Y mientras tanto, el tiempo sigue pasando. El documental introduce la figura de Kronos, el dios griego del tiempo que todo lo devora. Porque si hay algo que el trabajo excesivo nos roba, es el tiempo. Tiempo con nuestros hijos, nuestras parejas, nuestros amigos. Tiempo para aburrirnos, para pensar, para jugar, para no hacer nada. En medio de esta carrera frenética por producir más, estamos perdiendo lo más valioso que tenemos: la vida misma.
Aquí es donde entra en juego la tecnología. Y, como en casi todo, tiene dos caras. Por un lado, se usa para controlar: cámaras en camionetas de reparto, algoritmos que miden cada pausa, software que rastrea clics y movimientos del mouse. Es una vigilancia constante que parte de la desconfianza. Pero por otro lado, la tecnología también tiene el potencial de liberarnos. La automatización podría hacernos prescindir de trabajos monótonos, peligrosos o absurdos. Pero eso exige repensar el sentido del trabajo. ¿Qué haremos con nuestro tiempo cuando las máquinas hagan lo que antes hacíamos nosotros? La verdadera amenaza del futuro quizás no sea la explotación, sino la irrelevancia.
Frente a todo esto, el documental también muestra otras formas de vivir. La jardinería aparece como un acto radical: cultivar, cuidar, esperar. Algo simple, tangible, gratificante. No se trata de que todos tengamos que plantar tomates, sino de abrir la posibilidad de una vida donde haya más espacio para el ocio, la contemplación, el arte, la lectura. En Italia, algunos jóvenes eligen no estudiar ni trabajar. Viven con lo justo, se apoyan en sus familias, y valoran el tiempo libre. Algunos los critican, los llaman vagos. Pero ¿y si ellos están simplemente rechazando una lógica que ya no tiene sentido?

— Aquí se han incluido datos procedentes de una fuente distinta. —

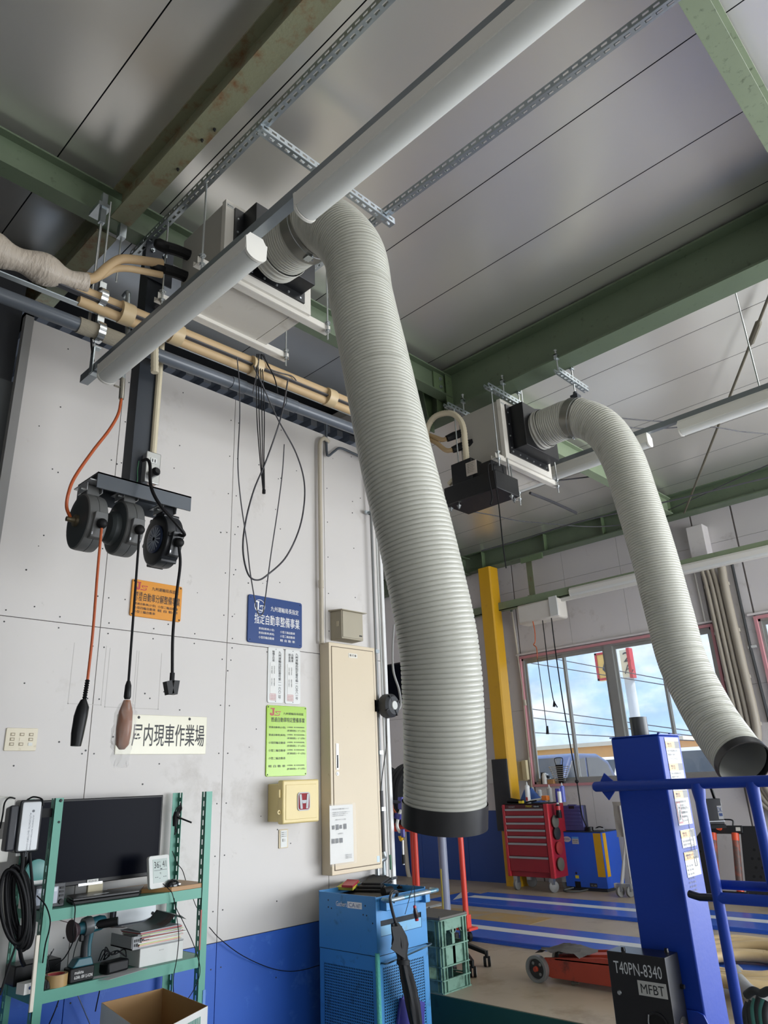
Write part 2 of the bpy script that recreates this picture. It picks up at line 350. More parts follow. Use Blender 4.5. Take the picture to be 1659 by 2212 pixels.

La pregunta que queda flotando es incómoda pero necesaria: ¿qué haríamos si no tuviéramos que trabajar? ¿A qué dedicaríamos nuestros días si el dinero no fuera un problema? ¿Cómo viviríamos si dejáramos de definir nuestro valor por nuestra productividad?
Tal vez no tengamos todas las respuestas. Pero vale la pena empezar a hacerse las preguntas.